-- Begin Supplied data --
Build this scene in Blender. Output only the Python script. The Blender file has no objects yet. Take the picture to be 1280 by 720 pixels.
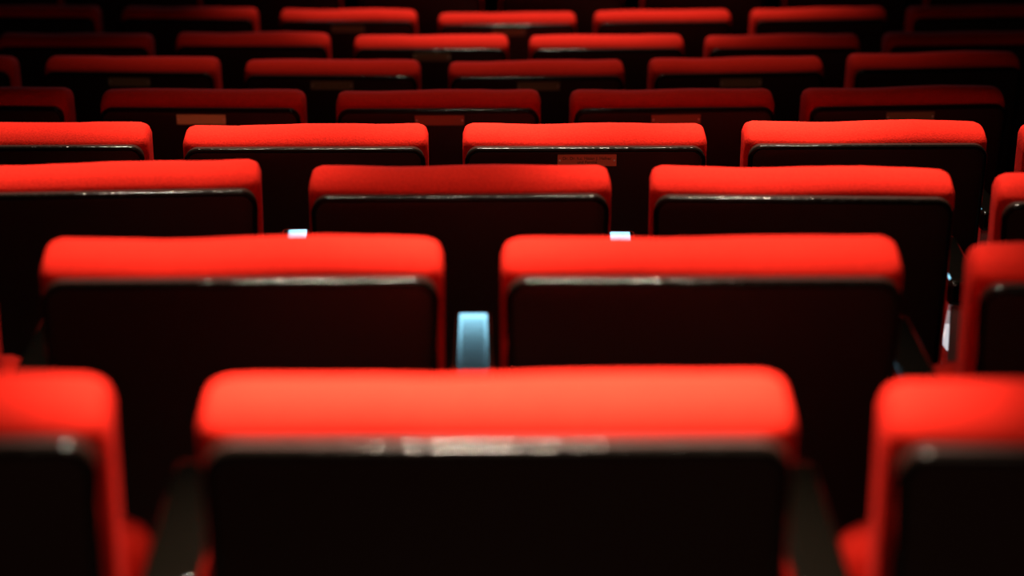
import bpy, bmesh, math, random
from mathutils import Vector, Matrix, noise

C = bpy.context.scene.collection
S = bpy.context.scene
random.seed(4)

# ------------------------------------------------------------------ camera
F = 2857.0                                   # focal length in pixels at 1280 wide (about 80 mm)
PITCH = math.atan(810 / F)                   # looking down over the raked rows
YAW = math.atan(50 / F)
CAM_POS = Vector((0.0, 0.0, 1.46))
cam_d = bpy.data.cameras.new('camera')
cam = bpy.data.objects.new('camera', cam_d)
C.objects.link(cam)
cam.location = CAM_POS
cam.rotation_euler = (math.pi / 2 - PITCH, 0, -YAW)
cam_d.sensor_width = 36.0
cam_d.lens = 36.0 * F / 1280
cam_d.clip_start = 0.05
cam_d.dof.use_dof = True
cam_d.dof.focus_distance = 4.55
cam_d.dof.aperture_fstop = 2.7
S.camera = cam
RM = cam.rotation_euler.to_matrix()

def ray(u, v):
    return RM @ Vector(((u - 640) / F, -(v - 360) / F, -1.0))

# ------------------------------------------------------------------ world and exposure
w = bpy.data.worlds.new('world')
S.world = w
w.use_nodes = True
w.node_tree.nodes['Background'].inputs[0].default_value = (1.0, 0.55, 0.42, 1)
w.node_tree.nodes['Background'].inputs[1].default_value = 0.012
S.view_settings.view_transform = 'Standard'
S.view_settings.look = 'None'
S.view_settings.gamma = 1
S.view_settings.use_curve_mapping = False
S.view_settings.exposure = 0.0

# ------------------------------------------------------------------ rows as measured
PITCH_M = 0.56                               # seat to seat
P1, DP = 0.001175, 0.000562                  # 1 / pixel pitch of row 1 and its growth per row
SEAT_TOP = 0.86                              # backrest top above its tread
# per row: seats as (pixel x of the seat's middle, pixel y of its top edge); reference top y
ROWS = [
    (472, [(-247, 477), (621.5, 472), (1489, 483)]),
    (299, [(-275, 301), (302, 299), (878, 298), (1472, 307)]),
    (208, [(135, 204), (575, 208), (1004, 210), (1442, 219)]),
    (154, [(33, 154), (382, 156), (731, 155), (1082, 152), (1431, 153)]),
    (112, [(-38, 109), (253.5, 112), (548, 113), (840.5, 112), (1130, 109)]),
    (75, [(-88, 69), (165, 71), (415.5, 75), (670.5, 76), (920.5, 72), (1168, 66)]),
    (43, [(94, 42), (316, 41), (539, 44), (758.5, 44), (978.5, 43.5), (1201, 40)]),
    (14, [(40, 7), (237, 9), (435.5, 12), (634, 16), (828.5, 13), (1023.5, 10), (1219, 7)]),
    (-19, [(0, -22), (174, -21), (350, -20), (526, -19), (702, -19), (879, -20), (1056, -21), (1233, -22)]),
]
row_z, row_pts, row_fit = [], [], []
for i, (vref, seats) in enumerate(ROWS):
    zc = F * PITCH_M * (P1 + DP * i) * (0.975, 0.99, 1, 1, 1, 1, 1, 1, 1)[i]
    ztop = (CAM_POS + ray(590, vref) * (zc + 0.10)).z   # the far top edge is what shows as the outline
    row_z.append(ztop - SEAT_TOP - 0.0095)
    pts = []
    for (u, v) in seats:
        r = ray(u, v)
        t = (ztop - CAM_POS.z) / r.z
        q = CAM_POS + r * t
        pts.append(Vector((q.x * zc / (zc + 0.03), q.y, q.z)))
    row_pts.append(pts)
    # parabola y = a + c x^2 through the row
    n = len(pts); sx2 = sum(p.x**2 for p in pts); sx4 = sum(p.x**4 for p in pts)
    sy = sum(p.y for p in pts); sx2y = sum(p.x**2 * p.y for p in pts)
    det = n * sx4 - sx2 * sx2
    c = (n * sx2y - sx2 * sy) / det
    row_fit.append(((sy - c * sx2) / n, c))

# ------------------------------------------------------------------ lamps (theatre spots on the lighting bridge, out of view)
def spot(name, row, u, radius, power, ahead=1.0, up=3.6, side=0.0, blend=0.6, color=(1.0, 0.80, 0.62), size=0.05):
    a, c = row_fit[row]
    zt = row_z[row] + SEAT_TOP
    r = ray(u, ROWS[row][0]); t = (zt - CAM_POS.z) / r.z
    tgt = CAM_POS + r * t
    loc = tgt + Vector((side, ahead, up))
    d = bpy.data.lights.new(name, 'SPOT')
    dist = (loc - tgt).length
    d.spot_size = 2 * math.atan(radius / dist)
    d.spot_blend = blend
    d.energy = power
    d.color = color
    d.shadow_soft_size = size
    o = bpy.data.objects.new(name, d); C.objects.link(o)
    o.location = loc
    o.rotation_euler = (tgt - loc).to_track_quat('-Z', 'Y').to_euler()
    return o

# (row, pixel x aimed at, pool radius, watts, ahead of the target)
for row, u, rad, watts, ahead in (
        (0, 625, 0.49, 5800, 0.8),
        (1, 310, 0.55, 1250, 0.7), (1, 835, 0.52, 1250, 0.7),
        (2, 60, 0.60, 950, 0.7), (2, 575, 0.55, 260, 0.6), (2, 1000, 0.53, 1300, 0.9),
        (3, 60, 0.62, 650, 0.5), (3, 440, 0.62, 1000, 0.5), (3, 800, 0.62, 1000, 0.5), (3, 1120, 0.62, 950, 0.5),
        (5, 620, 1.6, 230, 0.4),
        (6, 640, 0.80, 420, 0.4), (7, 680, 1.35, 800, 0.4)):
    spot('spot_lamp', row, u, rad, watts * (1.45 if 0 < row < 4 else 1.0), ahead, blend=1.0)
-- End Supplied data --
▸ **Requirements**
Go through the listing above and locate each line that holds the word "objects". Copy those lines.

▸ **Result for this task**
Build this scene in Blender. Output only the Python script. The Blender file has no objects yet. Take the picture to be 1280 by 720 pixels.
cam = bpy.data.objects.new('camera', cam_d)
C.objects.link(cam)
    o = bpy.data.objects.new(name, d); C.objects.link(o)